Perhaps there is method in ignoring the detail of Lords reform. This document embodies a huge commitment of Parliamentary time and political energy. A strong sense of priority among these reforms is vital, and not only to get them through the House of Commons. Any new government, whatever the size of its majority, has only a limited amount of political credit, which should be spent first on the big-picture changes. Giving the British people the option of radically changing the voting system must, in terms of its impact on our politics, be at or near the top of that list. There will never be final pre-referendum agreement on a single method of voting; the Reform Commission will have to struggle with details of Irish-style, German-style and other systems which are none of them perfect. But in the end it will give us a straight choice between a single more proportional system and the status quo. Reform may or may not happen; but that single agreement is a huge leap towards it.

Apart from full discussion of the Lords, the other yawning gap in the report concerns local government, and is all the more surprising given the long-term enthusiasm of the Liberal Democrats for genuine power-sharing, and indeed that party's current strength in the town and county halls. Is this dour realism on Labour's part? Is it embarrassment? Gordon Brown's proposals for budgetary control are deeply centralising and allow no room for local financial discretion, though even without new money there is much that local authorities could do freed of central constraint. But perhaps Labour is simply not prepared to see its little local embarrassments - its Doncasters and Liverpools - cut loose and allowed real freedom.

Still, it would be churlish to identify only the gaps without celebrating the commitments - for example, to the incorporation of the European Convention on Human Rights, and to a domestic apparatus helping citizens make use of its provisions. Recent discussion of privatisation as a way of securing improvements in London's Underground has once more focused attention on the dearth of city-wide democracy in the nation's capital. The report suggests the simple expedient of asking people whether they want an elected authority. It will be trickier than that. There is no easy way of identifying who the Londoners are who need to be invited to vote. Do they, for example, include the inhabitants of Carshalton and Uxbridge who, historically, have been most reluctant to be included?
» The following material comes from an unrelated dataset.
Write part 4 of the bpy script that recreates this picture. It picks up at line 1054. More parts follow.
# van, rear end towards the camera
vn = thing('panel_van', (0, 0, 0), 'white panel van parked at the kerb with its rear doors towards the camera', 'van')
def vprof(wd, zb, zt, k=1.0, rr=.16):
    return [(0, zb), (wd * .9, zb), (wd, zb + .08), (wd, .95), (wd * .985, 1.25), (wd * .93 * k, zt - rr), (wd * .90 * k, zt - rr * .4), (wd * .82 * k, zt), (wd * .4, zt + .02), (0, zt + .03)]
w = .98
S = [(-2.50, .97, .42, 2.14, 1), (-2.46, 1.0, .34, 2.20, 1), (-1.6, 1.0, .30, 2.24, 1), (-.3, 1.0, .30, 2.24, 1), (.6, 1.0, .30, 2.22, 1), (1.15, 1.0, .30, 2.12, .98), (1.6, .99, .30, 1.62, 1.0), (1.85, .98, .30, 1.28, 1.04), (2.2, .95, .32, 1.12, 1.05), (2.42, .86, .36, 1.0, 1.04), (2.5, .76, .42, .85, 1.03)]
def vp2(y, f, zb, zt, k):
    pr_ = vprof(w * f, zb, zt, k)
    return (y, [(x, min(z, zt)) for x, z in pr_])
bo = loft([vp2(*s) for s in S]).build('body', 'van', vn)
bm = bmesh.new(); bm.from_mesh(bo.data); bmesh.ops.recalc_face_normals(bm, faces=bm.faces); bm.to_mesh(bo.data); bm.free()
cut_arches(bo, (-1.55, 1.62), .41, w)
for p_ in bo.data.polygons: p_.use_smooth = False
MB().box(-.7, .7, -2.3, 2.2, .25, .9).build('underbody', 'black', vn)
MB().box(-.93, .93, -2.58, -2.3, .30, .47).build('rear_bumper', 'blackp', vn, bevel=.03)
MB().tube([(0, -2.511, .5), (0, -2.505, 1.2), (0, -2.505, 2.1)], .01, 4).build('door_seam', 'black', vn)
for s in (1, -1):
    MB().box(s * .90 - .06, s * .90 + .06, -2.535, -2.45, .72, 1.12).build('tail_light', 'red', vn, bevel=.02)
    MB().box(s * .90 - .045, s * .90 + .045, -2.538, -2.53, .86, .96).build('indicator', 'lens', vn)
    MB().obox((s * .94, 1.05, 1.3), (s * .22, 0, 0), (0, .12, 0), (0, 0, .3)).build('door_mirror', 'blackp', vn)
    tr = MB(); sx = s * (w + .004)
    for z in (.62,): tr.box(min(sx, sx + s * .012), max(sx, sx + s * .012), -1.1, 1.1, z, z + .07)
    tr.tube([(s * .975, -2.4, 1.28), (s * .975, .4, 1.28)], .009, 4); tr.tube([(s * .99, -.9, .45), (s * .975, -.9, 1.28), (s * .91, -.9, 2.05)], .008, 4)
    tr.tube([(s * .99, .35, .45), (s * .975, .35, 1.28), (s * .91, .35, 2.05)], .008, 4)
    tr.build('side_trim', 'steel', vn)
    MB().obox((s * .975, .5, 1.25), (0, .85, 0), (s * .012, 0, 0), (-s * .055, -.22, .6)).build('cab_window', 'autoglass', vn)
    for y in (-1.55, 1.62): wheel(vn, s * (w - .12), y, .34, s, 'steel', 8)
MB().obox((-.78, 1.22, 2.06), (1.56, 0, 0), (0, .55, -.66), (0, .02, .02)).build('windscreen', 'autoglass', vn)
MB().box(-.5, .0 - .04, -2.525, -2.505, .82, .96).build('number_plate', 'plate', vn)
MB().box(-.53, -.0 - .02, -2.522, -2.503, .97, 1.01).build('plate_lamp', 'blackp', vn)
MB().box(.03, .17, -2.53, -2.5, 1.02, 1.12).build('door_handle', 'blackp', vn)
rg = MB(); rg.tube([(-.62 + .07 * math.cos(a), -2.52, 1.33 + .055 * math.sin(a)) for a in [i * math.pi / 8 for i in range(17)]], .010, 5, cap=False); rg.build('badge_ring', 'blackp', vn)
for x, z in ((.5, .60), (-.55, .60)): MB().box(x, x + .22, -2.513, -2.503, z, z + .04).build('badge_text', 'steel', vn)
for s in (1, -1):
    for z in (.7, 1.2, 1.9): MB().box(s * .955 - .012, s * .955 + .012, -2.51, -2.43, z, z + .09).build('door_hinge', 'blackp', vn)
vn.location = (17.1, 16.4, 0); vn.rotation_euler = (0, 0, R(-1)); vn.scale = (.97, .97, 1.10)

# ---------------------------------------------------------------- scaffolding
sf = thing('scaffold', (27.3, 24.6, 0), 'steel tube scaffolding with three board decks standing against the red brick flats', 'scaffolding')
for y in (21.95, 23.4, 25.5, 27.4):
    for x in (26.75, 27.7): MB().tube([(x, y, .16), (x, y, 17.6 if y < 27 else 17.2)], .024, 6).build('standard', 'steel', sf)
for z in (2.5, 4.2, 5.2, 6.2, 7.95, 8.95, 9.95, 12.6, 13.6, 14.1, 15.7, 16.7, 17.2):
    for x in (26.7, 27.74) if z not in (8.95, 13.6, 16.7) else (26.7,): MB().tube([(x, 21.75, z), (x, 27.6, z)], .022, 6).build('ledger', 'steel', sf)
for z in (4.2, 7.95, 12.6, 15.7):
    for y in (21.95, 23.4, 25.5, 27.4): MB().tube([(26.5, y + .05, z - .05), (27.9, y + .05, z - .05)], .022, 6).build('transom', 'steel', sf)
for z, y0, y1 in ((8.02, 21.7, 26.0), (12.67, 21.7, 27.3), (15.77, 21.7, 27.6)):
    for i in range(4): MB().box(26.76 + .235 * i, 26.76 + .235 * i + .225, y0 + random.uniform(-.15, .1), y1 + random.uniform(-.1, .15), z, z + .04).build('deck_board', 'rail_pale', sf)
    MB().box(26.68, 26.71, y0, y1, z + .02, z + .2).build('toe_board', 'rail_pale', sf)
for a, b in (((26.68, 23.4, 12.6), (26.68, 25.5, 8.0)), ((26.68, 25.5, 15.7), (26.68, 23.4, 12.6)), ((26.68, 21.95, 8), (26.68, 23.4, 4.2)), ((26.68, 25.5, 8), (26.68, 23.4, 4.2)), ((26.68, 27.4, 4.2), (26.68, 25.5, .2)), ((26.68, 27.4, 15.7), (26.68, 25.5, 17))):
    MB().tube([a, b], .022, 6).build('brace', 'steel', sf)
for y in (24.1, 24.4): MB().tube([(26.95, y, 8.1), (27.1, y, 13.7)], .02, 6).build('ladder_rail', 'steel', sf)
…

But to pose that kind of question is to state the obvious: no reform is clean-limbed and simple. To seek to enact even half the packet of those displayed in this report would be to face down a mountain of opposition - Parliamentary opposition that will be furious, if not wholly cogent. To listen to Prime Minister Major is to be transported back to 1832 - since the country is so well governed, there is no possible justification for abolishing the constituency of Old Sarum. To listen to the more sophisticated Tory opponents of constitutional change is hardly more enlightening - according to David Willetts all manner of changes in our economic lives are natural and inevitable ... except modernisation of the way we are governed, which is somehow unnatural and to be resisted to the last ditch. The Tory position is, sad to report, little more than a defence of vested Tory interest. Under Conservative rule the British Constitution has been allowed to become unbalanced, disordered and, on occasion, a threat to liberty.

It may be that if the Tories lose the election some people (including some Labour front-benchers?) might in turn lose their enthusiasm for constitutional reform. Why do we need radical change when the system does after all allow alternation in power? But there's the real significance and challenge of yesterday's report. It is more than a here-today, gone-tomorrow manifesto commitment. Labour is promising something to Liberal Democrat voters and vice versa. They offer themselves to the voters as politicians groping beyond narrow party interest, experimenting with a more generous and plural way of holding power. It is a great promise, which deserves to awaken a prickle of interest in a sceptical nation.